**WHAT IS ASKED**:
Reproduce each line from the first in the data through the line that contains "R = math.radians" exactly; give nothing else.

[START OF DATA]

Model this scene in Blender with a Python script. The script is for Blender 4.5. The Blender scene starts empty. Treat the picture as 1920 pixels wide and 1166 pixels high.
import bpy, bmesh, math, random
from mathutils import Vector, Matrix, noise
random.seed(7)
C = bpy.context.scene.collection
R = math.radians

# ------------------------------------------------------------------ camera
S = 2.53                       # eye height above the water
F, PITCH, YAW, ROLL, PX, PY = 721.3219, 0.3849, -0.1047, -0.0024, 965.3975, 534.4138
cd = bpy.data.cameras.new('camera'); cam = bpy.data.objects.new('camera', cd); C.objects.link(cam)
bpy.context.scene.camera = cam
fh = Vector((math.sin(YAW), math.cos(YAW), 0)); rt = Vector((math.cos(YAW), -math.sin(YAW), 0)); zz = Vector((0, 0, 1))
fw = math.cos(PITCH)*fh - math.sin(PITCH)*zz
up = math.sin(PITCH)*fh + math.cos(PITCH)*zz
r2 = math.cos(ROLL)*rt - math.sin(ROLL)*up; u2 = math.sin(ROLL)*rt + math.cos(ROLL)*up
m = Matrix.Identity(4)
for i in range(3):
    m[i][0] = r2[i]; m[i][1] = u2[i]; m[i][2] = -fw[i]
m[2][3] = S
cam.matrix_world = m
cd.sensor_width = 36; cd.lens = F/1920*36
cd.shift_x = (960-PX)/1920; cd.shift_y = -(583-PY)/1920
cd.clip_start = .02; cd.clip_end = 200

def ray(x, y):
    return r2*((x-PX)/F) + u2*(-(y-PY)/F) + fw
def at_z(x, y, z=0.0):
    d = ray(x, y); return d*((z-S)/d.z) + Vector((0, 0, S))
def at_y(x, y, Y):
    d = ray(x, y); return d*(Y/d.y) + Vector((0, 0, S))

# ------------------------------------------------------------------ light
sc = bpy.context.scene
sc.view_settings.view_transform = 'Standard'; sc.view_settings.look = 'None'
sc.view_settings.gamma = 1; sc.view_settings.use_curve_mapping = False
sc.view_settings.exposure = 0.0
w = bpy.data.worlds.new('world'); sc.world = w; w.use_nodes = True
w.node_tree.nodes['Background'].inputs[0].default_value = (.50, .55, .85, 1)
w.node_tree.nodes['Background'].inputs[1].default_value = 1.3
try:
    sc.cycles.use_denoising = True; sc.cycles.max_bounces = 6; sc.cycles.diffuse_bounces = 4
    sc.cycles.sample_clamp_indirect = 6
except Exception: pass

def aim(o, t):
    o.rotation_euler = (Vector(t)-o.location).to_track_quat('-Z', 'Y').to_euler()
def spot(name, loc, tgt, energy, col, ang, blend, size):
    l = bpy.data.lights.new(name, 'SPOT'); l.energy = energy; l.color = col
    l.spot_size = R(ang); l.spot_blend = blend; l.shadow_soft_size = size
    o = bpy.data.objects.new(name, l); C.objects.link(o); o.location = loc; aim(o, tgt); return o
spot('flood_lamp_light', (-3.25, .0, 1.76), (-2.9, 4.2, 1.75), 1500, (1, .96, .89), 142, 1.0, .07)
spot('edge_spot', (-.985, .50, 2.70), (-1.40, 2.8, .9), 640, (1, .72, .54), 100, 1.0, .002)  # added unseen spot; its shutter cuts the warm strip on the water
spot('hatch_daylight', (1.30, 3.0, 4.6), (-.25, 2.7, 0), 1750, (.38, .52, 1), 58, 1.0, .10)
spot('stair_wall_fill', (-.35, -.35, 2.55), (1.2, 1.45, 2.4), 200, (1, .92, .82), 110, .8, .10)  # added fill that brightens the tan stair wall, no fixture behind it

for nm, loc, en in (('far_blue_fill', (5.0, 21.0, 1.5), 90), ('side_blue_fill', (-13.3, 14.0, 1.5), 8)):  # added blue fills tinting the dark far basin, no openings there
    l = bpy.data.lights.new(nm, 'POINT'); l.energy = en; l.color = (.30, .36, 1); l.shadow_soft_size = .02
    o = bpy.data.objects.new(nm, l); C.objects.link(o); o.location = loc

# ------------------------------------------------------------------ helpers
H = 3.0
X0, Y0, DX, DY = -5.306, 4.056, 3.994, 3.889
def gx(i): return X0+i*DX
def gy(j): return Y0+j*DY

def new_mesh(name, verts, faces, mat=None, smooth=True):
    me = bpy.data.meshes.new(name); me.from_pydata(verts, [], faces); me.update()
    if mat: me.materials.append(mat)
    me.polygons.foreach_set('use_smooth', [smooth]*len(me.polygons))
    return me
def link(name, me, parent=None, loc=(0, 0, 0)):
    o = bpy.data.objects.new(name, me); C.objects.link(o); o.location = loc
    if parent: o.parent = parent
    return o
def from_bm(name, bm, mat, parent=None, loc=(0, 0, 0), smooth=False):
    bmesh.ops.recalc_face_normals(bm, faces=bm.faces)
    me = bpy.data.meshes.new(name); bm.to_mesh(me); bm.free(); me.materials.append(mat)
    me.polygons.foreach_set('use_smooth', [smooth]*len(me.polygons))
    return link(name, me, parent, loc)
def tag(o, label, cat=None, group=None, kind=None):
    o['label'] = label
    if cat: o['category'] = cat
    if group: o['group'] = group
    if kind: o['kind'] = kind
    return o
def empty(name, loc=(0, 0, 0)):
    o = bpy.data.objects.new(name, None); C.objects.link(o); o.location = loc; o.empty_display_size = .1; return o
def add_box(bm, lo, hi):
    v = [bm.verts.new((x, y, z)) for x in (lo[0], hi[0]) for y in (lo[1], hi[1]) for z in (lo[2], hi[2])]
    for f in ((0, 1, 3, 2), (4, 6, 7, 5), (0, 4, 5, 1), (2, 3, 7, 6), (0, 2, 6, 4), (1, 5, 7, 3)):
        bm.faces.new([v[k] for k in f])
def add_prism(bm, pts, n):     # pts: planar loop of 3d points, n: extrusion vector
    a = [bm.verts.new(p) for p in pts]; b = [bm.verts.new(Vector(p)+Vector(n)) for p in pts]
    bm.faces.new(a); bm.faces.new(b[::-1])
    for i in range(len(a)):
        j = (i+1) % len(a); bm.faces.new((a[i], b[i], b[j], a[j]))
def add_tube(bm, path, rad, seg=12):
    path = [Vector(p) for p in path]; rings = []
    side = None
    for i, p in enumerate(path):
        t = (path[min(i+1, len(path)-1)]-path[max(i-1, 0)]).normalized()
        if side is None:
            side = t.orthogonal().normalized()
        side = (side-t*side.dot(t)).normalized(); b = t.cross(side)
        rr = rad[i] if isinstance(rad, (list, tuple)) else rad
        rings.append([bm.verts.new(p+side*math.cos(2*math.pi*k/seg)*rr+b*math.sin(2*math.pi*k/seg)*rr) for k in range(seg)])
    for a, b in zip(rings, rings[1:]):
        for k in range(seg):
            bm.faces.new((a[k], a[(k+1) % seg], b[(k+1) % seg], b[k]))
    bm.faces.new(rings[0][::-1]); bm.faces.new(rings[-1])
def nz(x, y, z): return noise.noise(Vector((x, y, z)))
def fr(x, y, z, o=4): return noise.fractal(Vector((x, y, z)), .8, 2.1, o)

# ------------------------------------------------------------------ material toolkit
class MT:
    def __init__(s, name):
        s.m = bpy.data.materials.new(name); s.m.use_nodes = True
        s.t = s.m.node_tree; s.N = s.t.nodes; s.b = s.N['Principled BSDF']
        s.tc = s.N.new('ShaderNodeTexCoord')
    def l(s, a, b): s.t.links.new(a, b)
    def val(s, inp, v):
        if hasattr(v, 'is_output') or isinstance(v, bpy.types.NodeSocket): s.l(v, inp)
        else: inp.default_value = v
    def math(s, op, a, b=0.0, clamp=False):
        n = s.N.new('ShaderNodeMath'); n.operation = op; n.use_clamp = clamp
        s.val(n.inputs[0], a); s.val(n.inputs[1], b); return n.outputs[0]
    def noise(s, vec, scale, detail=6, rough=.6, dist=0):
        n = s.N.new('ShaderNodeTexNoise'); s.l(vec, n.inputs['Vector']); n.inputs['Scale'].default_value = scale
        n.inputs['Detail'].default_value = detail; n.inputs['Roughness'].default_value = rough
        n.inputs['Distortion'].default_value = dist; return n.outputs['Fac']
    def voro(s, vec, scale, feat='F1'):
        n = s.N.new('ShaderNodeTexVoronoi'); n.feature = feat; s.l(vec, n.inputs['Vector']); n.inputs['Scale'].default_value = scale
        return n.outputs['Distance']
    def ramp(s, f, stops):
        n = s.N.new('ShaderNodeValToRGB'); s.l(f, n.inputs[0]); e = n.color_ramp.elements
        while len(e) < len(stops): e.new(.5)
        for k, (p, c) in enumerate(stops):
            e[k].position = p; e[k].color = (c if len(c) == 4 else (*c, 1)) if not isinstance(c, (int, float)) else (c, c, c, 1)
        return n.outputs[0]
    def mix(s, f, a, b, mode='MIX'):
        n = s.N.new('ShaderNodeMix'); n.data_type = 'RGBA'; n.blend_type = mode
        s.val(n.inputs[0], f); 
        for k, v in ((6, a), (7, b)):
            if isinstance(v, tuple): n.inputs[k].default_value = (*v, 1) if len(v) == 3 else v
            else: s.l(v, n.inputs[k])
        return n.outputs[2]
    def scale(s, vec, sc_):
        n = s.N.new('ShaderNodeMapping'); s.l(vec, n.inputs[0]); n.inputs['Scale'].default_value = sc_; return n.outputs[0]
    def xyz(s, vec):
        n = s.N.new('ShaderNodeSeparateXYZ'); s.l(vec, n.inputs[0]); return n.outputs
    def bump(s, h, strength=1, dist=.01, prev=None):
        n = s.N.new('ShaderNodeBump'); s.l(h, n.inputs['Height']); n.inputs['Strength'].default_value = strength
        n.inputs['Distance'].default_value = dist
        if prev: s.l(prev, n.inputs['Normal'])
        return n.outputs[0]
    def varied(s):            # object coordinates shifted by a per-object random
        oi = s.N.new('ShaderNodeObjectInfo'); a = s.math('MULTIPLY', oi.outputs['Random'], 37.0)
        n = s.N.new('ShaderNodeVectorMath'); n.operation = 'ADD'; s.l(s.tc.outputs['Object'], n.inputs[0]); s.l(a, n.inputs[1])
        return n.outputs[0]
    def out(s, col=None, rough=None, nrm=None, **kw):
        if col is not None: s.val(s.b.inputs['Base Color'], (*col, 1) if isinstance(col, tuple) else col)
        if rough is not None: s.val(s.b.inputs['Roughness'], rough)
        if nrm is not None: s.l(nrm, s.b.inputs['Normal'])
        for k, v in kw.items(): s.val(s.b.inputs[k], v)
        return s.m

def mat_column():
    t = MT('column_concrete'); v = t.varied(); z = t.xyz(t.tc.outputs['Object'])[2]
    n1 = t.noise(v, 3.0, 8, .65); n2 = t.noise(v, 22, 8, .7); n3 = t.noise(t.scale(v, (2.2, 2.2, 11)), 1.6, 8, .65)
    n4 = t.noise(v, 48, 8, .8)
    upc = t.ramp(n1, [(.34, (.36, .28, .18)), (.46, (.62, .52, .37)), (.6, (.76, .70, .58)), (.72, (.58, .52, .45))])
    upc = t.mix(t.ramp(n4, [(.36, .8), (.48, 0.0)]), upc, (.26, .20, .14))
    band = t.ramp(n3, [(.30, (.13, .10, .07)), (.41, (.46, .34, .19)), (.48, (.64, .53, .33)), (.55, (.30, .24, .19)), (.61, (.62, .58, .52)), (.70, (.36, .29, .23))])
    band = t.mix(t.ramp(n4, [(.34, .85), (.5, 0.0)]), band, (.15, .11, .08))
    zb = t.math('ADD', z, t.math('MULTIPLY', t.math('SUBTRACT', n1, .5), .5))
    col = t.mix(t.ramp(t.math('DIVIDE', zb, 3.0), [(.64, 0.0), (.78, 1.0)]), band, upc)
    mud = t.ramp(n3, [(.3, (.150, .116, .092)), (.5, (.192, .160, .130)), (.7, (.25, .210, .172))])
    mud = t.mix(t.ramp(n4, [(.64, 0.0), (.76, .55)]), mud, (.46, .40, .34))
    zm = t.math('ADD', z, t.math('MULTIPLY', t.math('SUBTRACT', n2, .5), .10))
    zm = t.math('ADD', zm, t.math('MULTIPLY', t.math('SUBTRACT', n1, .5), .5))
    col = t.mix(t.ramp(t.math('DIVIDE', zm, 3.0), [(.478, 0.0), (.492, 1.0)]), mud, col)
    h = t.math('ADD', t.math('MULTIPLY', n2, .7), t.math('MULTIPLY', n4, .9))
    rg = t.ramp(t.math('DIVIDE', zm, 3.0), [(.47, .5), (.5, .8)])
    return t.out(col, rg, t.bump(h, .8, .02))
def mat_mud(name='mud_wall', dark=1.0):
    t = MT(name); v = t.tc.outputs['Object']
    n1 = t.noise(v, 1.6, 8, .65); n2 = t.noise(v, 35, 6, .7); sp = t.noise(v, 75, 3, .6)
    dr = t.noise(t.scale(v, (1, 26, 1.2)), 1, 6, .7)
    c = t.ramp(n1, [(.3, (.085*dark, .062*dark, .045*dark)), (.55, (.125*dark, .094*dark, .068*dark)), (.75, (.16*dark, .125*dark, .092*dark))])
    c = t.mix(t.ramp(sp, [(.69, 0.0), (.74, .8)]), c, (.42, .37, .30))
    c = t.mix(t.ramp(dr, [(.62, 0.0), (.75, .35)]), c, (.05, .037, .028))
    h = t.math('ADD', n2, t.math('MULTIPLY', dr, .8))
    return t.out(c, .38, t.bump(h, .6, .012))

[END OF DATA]

**THE COMPLETED TASK**:
Model this scene in Blender with a Python script. The script is for Blender 4.5. The Blender scene starts empty. Treat the picture as 1920 pixels wide and 1166 pixels high.
import bpy, bmesh, math, random
from mathutils import Vector, Matrix, noise
random.seed(7)
C = bpy.context.scene.collection
R = math.radians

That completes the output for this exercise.